Although the Rosenthal collection includes magnificent figurative objects such as the Senufo pair of Ancestor Figures, lot 63 or the Baga Male Figure, Lot 52, we cannot help but notice the collectors’ inclusion of utilitarian objects which they no doubt selected for their great beauty and extraordinary forms. Some beautiful forms collected by the Rosenthal's include:

A ceramic sculpture by contemporary artist Magdelene Odundo, Lot 1 (est. $10,000-$15,000)

Early Rurutu Chief’s Stool, Austral Islands, Lot 114 (est. $200,00-$300,000)

New Ireland friction drum, lot 91 (est $70,000-$100,000)

African and Oceanic non-figurative forms were clearly valued by sophisticated and careful collectors such as the Rosenthal’s.

The collection will be an interesting gauge of how the Tribal art markets fare at a time of deep distress in the financial markets. Particularly watched will be some very important objects including an important pair of Senufo ancestor figures (est. $3 million - $5 million), a Sepik Malu board (est. $600,000-$900,000) and a fine rapa nui figure from Easter Island (est. $250,000-$350,000)

Only one southern African art object is included in the sale, lot 43, a figurative staff described as South Nguni but more likely North Nuguni, possibly Tsonga.

Dori Rootenberg



Wednesday, November 14, 2007

Sotheby's African & Oceanic Auction - Paris December 5, 2007





On December 5, 2007 Sotheby's Paris has two auctions -
1) A single owner sale of 15 lots from Brian & Diane Leyden's great Bete & Senufo collection and
2) A sale of 158 lots from various owners.

I imagine the Leyden's are using the strong market for top material to lighten up on a few items and allow them to diversify their collection. The pieces are first rate and should do well.

Highlights of the single owner sale include a Benin plaque (est 150,000 - 250,000 EUR), a Cameroon Fon figure (est 250,000 - 350,000 EUR and pictured above , a Kwele mask (220,000 - 280,000 EUR) and a stunning squatting Bembe figure at 70,000 - 100,000 EUR (pictured above)

The sale features a handful of lots from South and East Africa (lots 95 - 104). Lot 99 comprises 12 Zulu spoons and was acquired in a small auction in South Africa 2 months ago. Lot 100 comprises 2 pipes and 2 snuffs including an interesting zoomorphic pipe.

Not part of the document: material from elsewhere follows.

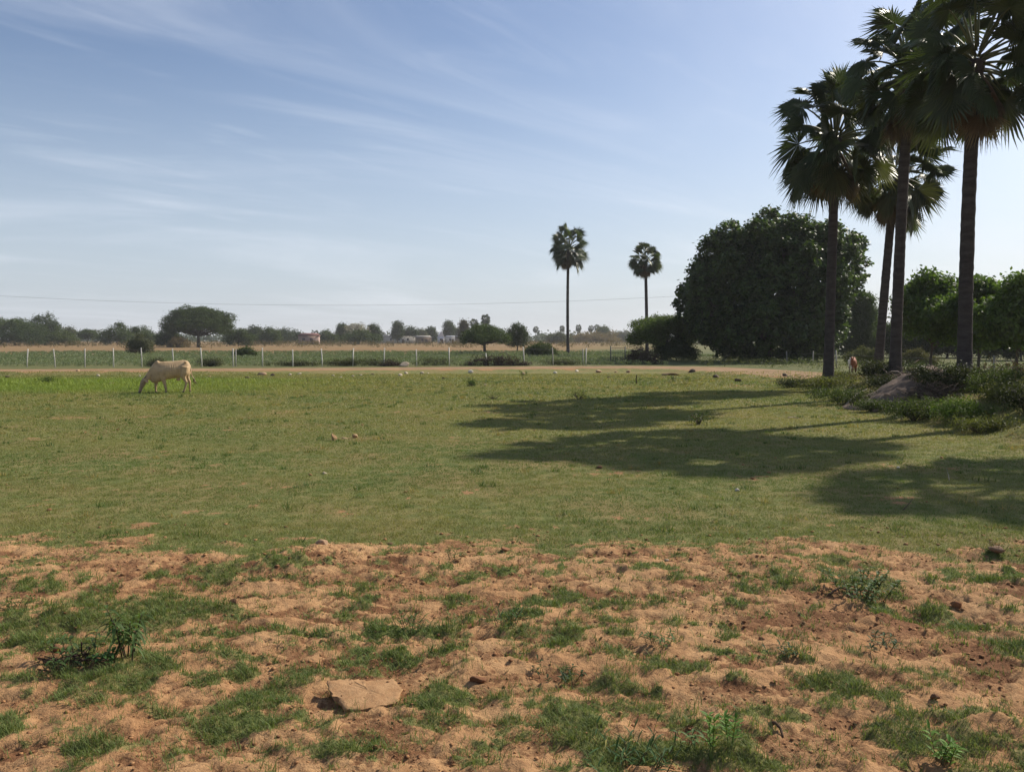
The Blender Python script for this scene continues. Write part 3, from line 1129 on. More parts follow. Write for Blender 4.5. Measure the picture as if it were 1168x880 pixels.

Lot 101 is a maternity figure, slightly stubby and not quite as elegant as the finest Baboon Master staffs, but authentic nevertheless and this is reflected in the estimate of 6,000-9,000 EUR. Lots 103 and 104 (illustrated above) are quite unusual Lozi walking sticks, probably made for resale, but attractive and nicely carved (est. 3,000-5,000 EUR and 4,000 - 6,000 EUR respectively).